Additionally, institutional investors do not invest equally and randomly over the entire breadth of the market. Institutional investors invest more heavily in businesses and market segments with proven track records. This has a congealing effect on capital investments in less risky, more certain returns on investment. To the degree that this occurs larger businesses with larger capital resources become the instrument of new business start ups and venture capital gets diverted from unaffiliated [with larger corporations] start ups to market conglomeration dynamics. This natural pocketing of capital resists the notion that a randomized investment pattern offsets risks/loses in the market and therefore exercises the least possible negative effects on individual parts of the market making booms and busts not likely [or less likely] to occur. It is quite possible that because of market conglomeration and even more, market monopolizing, that apart from central banking concerns, booms and busts would still occur and their impact might not be mediated by the idealized, random effects of the pure free market, the fundamentalist’s dream.

These issues cannot just go away by Austrian economists wishing them away. The only way to really resolve them would be with empirical data.

Catalan goes on to state:

Deposit insurance takes the place of market processes that accomplish much of the same thing, but by externalizing the burden of failure to the taxpayer. Deposit insurance, much like last resort lending without ex ante restrictions, causes problems of its own. It eliminates the need for market discipline, or constraints placed upon banks by its clients and investors, because these people are essentially insured against the loss of their deposits. Banks are given leeway to make what are perceived to be riskier investments, and regulators soon saw the need to step in to guard against excessive risk-taking by these regulated financial institutions.

This is an astonishing claim. What this claim fails to recognize is that the individual depositor has no role in that actual investment decision the bank makes. If the banker makes the wrong decision and the depositor losses all his deposit, the banker may learn a free market lesson but the banker has learned the lesson at the cost of the depositor not at the bankers own personal cost. Yes, you could say that the depositor has also learned a free market lesson, not to use that bank. However, the lesson the depositor has learned has come at the cost of his entire deposit so he could make a better decision next time if only he had any money to learn it with. The banker could lose his business if he makes many such bad decisions but he has made a good salary and bonuses in the meantime. The free market lesson the depositor has learned has come at a much higher real cost than the free market lesson the banker has learned. It is an equivocation to make all ‘lessons’ equal by virtue of the free market. The difference in these ‘lessons’ was recognized by the creators of the Federal Deposit Insurance Corporation. They also recognized that when masses of depositors called consumers ‘learn the lesson’ in this fashion the economy tanks.

Finally, Catalan states:

Financial entrepreneurs, however, enjoy a crucial advantage over regulators — they are constrained by the market process. The world is replete with people looking to make a profit, as such there is no shortage of potential bankers. Those who make bad decisions suffer losses and are forced off the market; profits, on the other hand, reward good results. The phenomenon of profit and loss is an essential market process that continuously redistributes capital to those who best use it. This is the “market discipline” that early interventions did so well to marginalize.

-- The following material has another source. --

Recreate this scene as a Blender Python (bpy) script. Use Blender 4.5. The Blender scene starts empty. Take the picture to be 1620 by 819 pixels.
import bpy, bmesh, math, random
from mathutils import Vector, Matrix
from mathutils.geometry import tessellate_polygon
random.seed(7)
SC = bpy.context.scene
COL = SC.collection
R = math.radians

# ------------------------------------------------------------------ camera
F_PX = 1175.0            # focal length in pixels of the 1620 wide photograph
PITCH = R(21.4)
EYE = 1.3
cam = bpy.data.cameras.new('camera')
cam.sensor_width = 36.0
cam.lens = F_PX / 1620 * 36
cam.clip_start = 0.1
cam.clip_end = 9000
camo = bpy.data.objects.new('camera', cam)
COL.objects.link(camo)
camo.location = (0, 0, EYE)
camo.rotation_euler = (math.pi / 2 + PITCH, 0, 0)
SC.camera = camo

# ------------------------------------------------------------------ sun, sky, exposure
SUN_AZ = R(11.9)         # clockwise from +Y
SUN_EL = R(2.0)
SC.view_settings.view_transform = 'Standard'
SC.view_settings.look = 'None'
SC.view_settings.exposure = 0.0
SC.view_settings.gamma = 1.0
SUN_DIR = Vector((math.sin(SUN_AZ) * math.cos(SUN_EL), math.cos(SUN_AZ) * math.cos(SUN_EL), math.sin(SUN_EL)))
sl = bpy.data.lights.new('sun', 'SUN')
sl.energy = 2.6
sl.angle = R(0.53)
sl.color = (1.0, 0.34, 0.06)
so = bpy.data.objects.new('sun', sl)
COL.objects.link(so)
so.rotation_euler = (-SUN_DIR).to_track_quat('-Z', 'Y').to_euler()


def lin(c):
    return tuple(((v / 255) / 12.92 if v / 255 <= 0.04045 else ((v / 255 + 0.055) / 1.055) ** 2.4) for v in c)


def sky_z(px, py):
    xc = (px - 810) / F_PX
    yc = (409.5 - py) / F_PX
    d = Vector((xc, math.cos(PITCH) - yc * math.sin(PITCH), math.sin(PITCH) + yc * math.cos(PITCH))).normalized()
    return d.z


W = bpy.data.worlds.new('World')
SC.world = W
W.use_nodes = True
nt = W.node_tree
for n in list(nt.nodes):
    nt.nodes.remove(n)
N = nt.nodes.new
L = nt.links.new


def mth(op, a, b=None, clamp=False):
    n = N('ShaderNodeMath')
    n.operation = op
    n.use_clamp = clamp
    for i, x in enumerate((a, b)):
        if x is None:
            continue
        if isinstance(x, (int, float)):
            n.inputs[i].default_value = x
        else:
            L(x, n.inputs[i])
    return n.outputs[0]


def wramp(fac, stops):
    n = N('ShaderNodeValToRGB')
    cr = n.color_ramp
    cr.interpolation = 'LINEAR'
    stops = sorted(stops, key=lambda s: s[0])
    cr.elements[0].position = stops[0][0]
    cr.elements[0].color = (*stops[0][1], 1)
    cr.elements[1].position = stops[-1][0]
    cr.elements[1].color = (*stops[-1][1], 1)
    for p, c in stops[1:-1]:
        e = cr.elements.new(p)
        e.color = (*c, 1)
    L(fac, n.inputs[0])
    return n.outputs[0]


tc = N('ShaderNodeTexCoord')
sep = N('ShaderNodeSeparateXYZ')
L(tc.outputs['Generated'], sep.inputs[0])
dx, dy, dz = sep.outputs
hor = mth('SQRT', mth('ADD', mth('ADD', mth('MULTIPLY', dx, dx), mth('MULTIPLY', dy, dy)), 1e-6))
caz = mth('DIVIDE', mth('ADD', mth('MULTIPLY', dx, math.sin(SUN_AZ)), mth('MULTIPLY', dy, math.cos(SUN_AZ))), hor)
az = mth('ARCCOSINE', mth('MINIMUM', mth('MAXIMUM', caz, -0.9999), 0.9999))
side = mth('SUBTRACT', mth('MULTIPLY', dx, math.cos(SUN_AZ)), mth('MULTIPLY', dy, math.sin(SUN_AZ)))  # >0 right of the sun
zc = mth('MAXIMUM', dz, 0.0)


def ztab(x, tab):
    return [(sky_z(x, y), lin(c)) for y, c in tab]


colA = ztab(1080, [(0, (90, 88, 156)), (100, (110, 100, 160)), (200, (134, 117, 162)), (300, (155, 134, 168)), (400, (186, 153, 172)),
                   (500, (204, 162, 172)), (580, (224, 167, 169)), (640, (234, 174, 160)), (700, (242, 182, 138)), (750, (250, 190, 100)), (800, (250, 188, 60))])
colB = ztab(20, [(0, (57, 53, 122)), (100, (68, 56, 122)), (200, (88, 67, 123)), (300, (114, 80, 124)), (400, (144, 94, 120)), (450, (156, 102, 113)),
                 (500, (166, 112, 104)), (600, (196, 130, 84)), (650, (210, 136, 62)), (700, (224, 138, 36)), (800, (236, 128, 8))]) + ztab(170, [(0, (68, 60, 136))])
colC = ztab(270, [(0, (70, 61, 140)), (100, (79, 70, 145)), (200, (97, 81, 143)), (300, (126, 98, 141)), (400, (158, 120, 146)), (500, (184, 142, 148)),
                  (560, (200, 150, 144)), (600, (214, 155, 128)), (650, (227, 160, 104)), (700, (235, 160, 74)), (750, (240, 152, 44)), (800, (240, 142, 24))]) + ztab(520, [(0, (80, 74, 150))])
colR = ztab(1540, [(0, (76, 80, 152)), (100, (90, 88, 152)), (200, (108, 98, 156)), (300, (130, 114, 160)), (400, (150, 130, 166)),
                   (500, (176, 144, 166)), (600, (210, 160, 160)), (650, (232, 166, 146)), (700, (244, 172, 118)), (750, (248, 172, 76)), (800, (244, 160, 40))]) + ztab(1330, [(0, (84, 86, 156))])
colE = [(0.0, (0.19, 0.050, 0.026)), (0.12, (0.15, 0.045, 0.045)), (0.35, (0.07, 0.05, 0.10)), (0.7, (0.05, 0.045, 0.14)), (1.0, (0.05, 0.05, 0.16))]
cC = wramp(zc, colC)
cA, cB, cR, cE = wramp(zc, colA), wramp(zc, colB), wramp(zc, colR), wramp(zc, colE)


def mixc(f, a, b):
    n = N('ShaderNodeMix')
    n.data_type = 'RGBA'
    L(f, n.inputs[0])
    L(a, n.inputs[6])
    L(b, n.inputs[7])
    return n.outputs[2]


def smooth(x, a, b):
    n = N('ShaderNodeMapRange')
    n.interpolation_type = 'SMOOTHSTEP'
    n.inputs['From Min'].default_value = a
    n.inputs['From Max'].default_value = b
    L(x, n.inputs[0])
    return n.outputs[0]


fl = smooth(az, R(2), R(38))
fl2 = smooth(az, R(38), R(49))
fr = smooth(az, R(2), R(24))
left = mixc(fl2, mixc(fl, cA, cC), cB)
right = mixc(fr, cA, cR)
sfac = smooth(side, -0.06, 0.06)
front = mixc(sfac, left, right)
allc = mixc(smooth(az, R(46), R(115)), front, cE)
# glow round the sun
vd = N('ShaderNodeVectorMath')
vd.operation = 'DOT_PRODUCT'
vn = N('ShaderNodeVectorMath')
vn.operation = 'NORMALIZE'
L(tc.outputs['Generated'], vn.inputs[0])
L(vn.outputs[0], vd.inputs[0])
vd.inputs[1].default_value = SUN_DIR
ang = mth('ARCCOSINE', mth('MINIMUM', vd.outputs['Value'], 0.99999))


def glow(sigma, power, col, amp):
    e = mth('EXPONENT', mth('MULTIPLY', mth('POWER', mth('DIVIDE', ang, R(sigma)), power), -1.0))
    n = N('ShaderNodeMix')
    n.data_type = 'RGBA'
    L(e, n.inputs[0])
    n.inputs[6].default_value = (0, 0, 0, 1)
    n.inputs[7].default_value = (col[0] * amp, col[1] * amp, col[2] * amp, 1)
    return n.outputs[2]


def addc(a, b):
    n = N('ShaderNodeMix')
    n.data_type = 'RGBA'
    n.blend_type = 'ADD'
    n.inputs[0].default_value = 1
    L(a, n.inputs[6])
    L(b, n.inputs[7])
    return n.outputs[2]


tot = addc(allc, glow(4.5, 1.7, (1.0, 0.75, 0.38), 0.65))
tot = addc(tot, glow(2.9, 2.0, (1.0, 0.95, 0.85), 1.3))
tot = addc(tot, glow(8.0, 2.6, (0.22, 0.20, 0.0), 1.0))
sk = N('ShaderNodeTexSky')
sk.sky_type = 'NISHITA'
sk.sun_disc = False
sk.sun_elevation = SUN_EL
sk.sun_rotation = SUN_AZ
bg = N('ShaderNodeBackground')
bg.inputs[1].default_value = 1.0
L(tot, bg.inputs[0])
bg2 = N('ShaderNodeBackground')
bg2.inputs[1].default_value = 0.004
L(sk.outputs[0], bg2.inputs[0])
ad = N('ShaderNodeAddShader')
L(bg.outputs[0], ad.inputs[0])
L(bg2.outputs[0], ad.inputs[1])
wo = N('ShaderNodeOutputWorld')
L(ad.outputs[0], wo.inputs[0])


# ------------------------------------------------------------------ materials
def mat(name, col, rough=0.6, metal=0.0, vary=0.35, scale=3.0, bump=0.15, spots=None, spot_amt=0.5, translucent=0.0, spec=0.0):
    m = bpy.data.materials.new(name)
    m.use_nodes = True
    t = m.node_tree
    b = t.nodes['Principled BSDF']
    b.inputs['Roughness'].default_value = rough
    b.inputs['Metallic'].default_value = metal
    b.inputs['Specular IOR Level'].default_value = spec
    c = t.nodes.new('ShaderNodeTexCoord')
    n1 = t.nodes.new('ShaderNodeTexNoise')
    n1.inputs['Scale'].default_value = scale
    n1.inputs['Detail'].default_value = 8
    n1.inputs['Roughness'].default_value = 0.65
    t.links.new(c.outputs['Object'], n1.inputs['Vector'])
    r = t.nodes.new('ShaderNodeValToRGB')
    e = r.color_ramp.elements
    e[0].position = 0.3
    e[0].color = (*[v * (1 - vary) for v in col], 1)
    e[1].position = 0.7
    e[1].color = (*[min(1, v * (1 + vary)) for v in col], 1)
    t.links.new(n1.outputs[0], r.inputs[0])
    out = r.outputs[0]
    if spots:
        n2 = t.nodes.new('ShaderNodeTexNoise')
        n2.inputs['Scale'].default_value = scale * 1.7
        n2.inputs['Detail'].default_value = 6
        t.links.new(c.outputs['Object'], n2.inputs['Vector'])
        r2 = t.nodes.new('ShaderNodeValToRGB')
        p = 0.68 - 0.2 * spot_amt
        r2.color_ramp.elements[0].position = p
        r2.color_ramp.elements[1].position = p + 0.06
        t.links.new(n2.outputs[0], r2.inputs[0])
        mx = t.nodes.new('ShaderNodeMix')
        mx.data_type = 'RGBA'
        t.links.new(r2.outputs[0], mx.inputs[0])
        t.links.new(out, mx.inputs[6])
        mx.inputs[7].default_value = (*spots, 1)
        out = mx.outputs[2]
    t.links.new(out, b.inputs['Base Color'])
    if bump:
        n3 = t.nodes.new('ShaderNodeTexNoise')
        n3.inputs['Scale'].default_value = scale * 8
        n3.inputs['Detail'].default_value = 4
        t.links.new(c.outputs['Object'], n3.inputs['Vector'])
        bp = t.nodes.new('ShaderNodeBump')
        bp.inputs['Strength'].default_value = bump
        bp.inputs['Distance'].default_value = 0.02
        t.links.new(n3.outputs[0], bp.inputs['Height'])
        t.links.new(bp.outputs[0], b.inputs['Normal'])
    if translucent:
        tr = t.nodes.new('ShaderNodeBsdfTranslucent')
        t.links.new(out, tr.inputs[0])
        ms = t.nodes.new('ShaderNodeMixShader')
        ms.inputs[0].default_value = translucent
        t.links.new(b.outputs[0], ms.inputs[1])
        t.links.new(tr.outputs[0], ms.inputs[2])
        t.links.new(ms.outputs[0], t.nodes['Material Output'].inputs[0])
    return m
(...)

Here, the free market ‘faith’ of the fundamentalist is most apparent. This is why I started this series highlighting the guiding philosophy of the Austrian economist rather than merely dealing with specific problems. It is assumed here that the financial entrepreneurs learn their lessons and are forced out by “market discipline”. I wonder if Catalan would acknowledge the possibility that the financial entrepreneurs might learn another free market lesson. Perhaps they will learn that if at first they do not succeed in making a 10 million dollar bonus, only of a 5 million dollar bonus, try, try again. To hope that the bad financial entrepreneurs will get redistributed out of the market without any access to capital may happen at times but it may also be that other factors such as the good old boy network may exert a stronger influence on job security. Even if the bad financial entrepreneur is forced out, the sheer size of his bonuses and salaries relative to other free market laborers may not have the same equivalent affect as other laborers that lose all their depository funds with no other financial recourse. The bad financial entrepreneur has no need of insurance against loss because his loss is only a dip in net personal gain whereas the consumer that deposits all their savings in a depository account and had no role in the bad financial entrepreneur’s investment decisions has only his next paycheck (if there is one) to bank on. There is an inequity in loss here that is ignored and ‘believed’ away by the fundamentalist. When the depositors in the Great Depression lost their faith they did not continue to consume they quit consuming and the deflation that resulted took ten years to recover from. Do the Austrians really want us to try it again to see if it works this time? Not all of us have that much faith.

Note: There is a pattern of continual deferral in this fundamentalist thinking that validates the entire free market process by the ongoing deferral itself. The process itself is thought to be a randomized, distribution that is self-correcting. For example, the free market lesson learned by the manufacturing entrepreneur is passed on to the financial entrepreneur. The financial entrepreneur’s lesson is passed on to the bankers. The banker’s lesson is passed on to the depositor and consumer. The consumer’s lesson is passed on to the manufacturing entrepreneur in terms of consumption and thus, a repetitive singularity occurs that is ‘believed’ to be self-correcting. In other forms of science a singularity in calculations is bad science but I suppose in Austrian economics the singularity is deemed as the self-correcting success of the system. This process is purely abstract in that it thinks losses as lessons and self-correction. It fails to take into account or even allow failures in the system as legitimate, proper failures of the system itself and defers the failures to illegitimate, improper interventions in the system. Thus, it rightly achieves the title of ‘fundamentalism’.